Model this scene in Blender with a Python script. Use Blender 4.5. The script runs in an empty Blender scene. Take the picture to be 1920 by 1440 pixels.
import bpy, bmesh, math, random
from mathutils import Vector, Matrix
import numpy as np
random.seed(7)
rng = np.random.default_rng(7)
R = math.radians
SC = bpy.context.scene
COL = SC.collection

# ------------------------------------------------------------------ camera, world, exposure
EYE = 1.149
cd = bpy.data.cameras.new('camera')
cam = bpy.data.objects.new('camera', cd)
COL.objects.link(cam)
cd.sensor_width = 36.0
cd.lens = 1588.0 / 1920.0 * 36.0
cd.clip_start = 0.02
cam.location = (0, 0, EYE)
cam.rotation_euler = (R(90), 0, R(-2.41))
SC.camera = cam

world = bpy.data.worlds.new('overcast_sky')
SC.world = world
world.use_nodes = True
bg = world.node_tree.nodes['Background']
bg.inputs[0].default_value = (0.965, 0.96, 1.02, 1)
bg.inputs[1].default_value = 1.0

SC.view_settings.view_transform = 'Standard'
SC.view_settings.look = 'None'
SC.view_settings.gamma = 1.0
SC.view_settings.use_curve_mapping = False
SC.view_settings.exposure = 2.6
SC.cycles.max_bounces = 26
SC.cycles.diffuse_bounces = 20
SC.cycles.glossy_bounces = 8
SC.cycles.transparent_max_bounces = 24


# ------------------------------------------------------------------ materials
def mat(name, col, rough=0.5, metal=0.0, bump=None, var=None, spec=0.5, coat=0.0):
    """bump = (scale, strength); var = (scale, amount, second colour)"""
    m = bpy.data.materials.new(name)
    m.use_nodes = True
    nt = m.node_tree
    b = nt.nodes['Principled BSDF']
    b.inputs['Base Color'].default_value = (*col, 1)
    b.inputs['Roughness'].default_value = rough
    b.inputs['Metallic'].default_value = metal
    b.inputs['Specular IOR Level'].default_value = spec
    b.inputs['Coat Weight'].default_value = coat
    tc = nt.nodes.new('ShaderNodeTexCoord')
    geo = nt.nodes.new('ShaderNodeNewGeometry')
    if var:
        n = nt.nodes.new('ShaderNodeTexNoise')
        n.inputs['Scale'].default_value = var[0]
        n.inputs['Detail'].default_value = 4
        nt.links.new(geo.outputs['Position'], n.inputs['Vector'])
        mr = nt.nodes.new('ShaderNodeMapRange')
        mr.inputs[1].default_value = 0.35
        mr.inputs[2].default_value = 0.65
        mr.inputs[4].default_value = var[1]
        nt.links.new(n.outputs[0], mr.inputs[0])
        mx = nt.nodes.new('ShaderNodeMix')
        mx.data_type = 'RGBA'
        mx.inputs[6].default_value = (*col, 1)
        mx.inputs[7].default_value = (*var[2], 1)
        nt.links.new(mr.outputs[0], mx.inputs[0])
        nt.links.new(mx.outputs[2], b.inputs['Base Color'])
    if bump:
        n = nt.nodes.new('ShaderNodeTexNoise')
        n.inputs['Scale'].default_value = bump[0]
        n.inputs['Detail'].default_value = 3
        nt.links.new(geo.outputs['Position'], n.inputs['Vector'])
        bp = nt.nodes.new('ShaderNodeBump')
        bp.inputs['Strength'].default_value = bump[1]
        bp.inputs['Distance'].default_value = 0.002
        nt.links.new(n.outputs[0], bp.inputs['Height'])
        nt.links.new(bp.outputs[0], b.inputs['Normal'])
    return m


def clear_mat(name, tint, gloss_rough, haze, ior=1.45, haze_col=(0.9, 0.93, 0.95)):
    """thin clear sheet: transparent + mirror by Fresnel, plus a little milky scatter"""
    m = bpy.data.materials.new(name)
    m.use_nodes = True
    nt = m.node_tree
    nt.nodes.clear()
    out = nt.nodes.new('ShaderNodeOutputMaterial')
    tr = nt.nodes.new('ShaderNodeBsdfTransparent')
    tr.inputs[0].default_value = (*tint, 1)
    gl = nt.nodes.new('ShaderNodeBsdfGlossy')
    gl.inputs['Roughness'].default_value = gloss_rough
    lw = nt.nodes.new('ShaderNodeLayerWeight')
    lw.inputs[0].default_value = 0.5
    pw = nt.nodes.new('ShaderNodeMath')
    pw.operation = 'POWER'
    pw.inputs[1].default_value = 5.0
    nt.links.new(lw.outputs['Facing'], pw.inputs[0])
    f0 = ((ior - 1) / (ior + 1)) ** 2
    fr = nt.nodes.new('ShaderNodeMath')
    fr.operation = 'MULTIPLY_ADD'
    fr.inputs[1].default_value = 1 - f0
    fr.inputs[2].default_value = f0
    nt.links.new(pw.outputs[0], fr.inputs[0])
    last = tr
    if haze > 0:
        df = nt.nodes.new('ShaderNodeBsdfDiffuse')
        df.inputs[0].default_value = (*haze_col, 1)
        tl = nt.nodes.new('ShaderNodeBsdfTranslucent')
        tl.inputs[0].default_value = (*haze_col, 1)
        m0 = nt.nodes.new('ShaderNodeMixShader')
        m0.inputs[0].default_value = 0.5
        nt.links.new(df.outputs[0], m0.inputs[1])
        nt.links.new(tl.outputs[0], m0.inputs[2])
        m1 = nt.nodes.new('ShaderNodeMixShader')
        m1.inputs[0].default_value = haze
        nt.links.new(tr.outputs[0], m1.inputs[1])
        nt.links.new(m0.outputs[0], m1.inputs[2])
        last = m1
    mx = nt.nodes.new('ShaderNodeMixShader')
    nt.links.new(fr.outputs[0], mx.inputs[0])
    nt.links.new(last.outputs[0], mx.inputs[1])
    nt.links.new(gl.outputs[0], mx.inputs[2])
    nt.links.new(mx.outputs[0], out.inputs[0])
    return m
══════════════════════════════
# What needs to be done
Print the material once more, exactly.

# The solution
Model this scene in Blender with a Python script. Use Blender 4.5. The script runs in an empty Blender scene. Take the picture to be 1920 by 1440 pixels.
import bpy, bmesh, math, random
from mathutils import Vector, Matrix
import numpy as np
random.seed(7)
rng = np.random.default_rng(7)
R = math.radians
SC = bpy.context.scene
COL = SC.collection

# ------------------------------------------------------------------ camera, world, exposure
EYE = 1.149
cd = bpy.data.cameras.new('camera')
cam = bpy.data.objects.new('camera', cd)
COL.objects.link(cam)
cd.sensor_width = 36.0
cd.lens = 1588.0 / 1920.0 * 36.0
cd.clip_start = 0.02
cam.location = (0, 0, EYE)
cam.rotation_euler = (R(90), 0, R(-2.41))
SC.camera = cam

world = bpy.data.worlds.new('overcast_sky')
SC.world = world
world.use_nodes = True
bg = world.node_tree.nodes['Background']
bg.inputs[0].default_value = (0.965, 0.96, 1.02, 1)
bg.inputs[1].default_value = 1.0

SC.view_settings.view_transform = 'Standard'
SC.view_settings.look = 'None'
SC.view_settings.gamma = 1.0
SC.view_settings.use_curve_mapping = False
SC.view_settings.exposure = 2.6
SC.cycles.max_bounces = 26
SC.cycles.diffuse_bounces = 20
SC.cycles.glossy_bounces = 8
SC.cycles.transparent_max_bounces = 24


# ------------------------------------------------------------------ materials
def mat(name, col, rough=0.5, metal=0.0, bump=None, var=None, spec=0.5, coat=0.0):
    """bump = (scale, strength); var = (scale, amount, second colour)"""
    m = bpy.data.materials.new(name)
    m.use_nodes = True
    nt = m.node_tree
    b = nt.nodes['Principled BSDF']
    b.inputs['Base Color'].default_value = (*col, 1)
    b.inputs['Roughness'].default_value = rough
    b.inputs['Metallic'].default_value = metal
    b.inputs['Specular IOR Level'].default_value = spec
    b.inputs['Coat Weight'].default_value = coat
    tc = nt.nodes.new('ShaderNodeTexCoord')
    geo = nt.nodes.new('ShaderNodeNewGeometry')
    if var:
        n = nt.nodes.new('ShaderNodeTexNoise')
        n.inputs['Scale'].default_value = var[0]
        n.inputs['Detail'].default_value = 4
        nt.links.new(geo.outputs['Position'], n.inputs['Vector'])
        mr = nt.nodes.new('ShaderNodeMapRange')
        mr.inputs[1].default_value = 0.35
        mr.inputs[2].default_value = 0.65
        mr.inputs[4].default_value = var[1]
        nt.links.new(n.outputs[0], mr.inputs[0])
        mx = nt.nodes.new('ShaderNodeMix')
        mx.data_type = 'RGBA'
        mx.inputs[6].default_value = (*col, 1)
        mx.inputs[7].default_value = (*var[2], 1)
        nt.links.new(mr.outputs[0], mx.inputs[0])
        nt.links.new(mx.outputs[2], b.inputs['Base Color'])
    if bump:
        n = nt.nodes.new('ShaderNodeTexNoise')
        n.inputs['Scale'].default_value = bump[0]
        n.inputs['Detail'].default_value = 3
        nt.links.new(geo.outputs['Position'], n.inputs['Vector'])
        bp = nt.nodes.new('ShaderNodeBump')
        bp.inputs['Strength'].default_value = bump[1]
        bp.inputs['Distance'].default_value = 0.002
        nt.links.new(n.outputs[0], bp.inputs['Height'])
        nt.links.new(bp.outputs[0], b.inputs['Normal'])
    return m


def clear_mat(name, tint, gloss_rough, haze, ior=1.45, haze_col=(0.9, 0.93, 0.95)):
    """thin clear sheet: transparent + mirror by Fresnel, plus a little milky scatter"""
    m = bpy.data.materials.new(name)
    m.use_nodes = True
    nt = m.node_tree
    nt.nodes.clear()
    out = nt.nodes.new('ShaderNodeOutputMaterial')
    tr = nt.nodes.new('ShaderNodeBsdfTransparent')
    tr.inputs[0].default_value = (*tint, 1)
    gl = nt.nodes.new('ShaderNodeBsdfGlossy')
    gl.inputs['Roughness'].default_value = gloss_rough
    lw = nt.nodes.new('ShaderNodeLayerWeight')
    lw.inputs[0].default_value = 0.5
    pw = nt.nodes.new('ShaderNodeMath')
    pw.operation = 'POWER'
    pw.inputs[1].default_value = 5.0
    nt.links.new(lw.outputs['Facing'], pw.inputs[0])
    f0 = ((ior - 1) / (ior + 1)) ** 2
    fr = nt.nodes.new('ShaderNodeMath')
    fr.operation = 'MULTIPLY_ADD'
    fr.inputs[1].default_value = 1 - f0
    fr.inputs[2].default_value = f0
    nt.links.new(pw.outputs[0], fr.inputs[0])
    last = tr
    if haze > 0:
        df = nt.nodes.new('ShaderNodeBsdfDiffuse')
        df.inputs[0].default_value = (*haze_col, 1)
        tl = nt.nodes.new('ShaderNodeBsdfTranslucent')
        tl.inputs[0].default_value = (*haze_col, 1)
        m0 = nt.nodes.new('ShaderNodeMixShader')
        m0.inputs[0].default_value = 0.5
        nt.links.new(df.outputs[0], m0.inputs[1])
        nt.links.new(tl.outputs[0], m0.inputs[2])
        m1 = nt.nodes.new('ShaderNodeMixShader')
        m1.inputs[0].default_value = haze
        nt.links.new(tr.outputs[0], m1.inputs[1])
        nt.links.new(m0.outputs[0], m1.inputs[2])
        last = m1
    mx = nt.nodes.new('ShaderNodeMixShader')
    nt.links.new(fr.outputs[0], mx.inputs[0])
    nt.links.new(last.outputs[0], mx.inputs[1])
    nt.links.new(gl.outputs[0], mx.inputs[2])
    nt.links.new(mx.outputs[0], out.inputs[0])
    return m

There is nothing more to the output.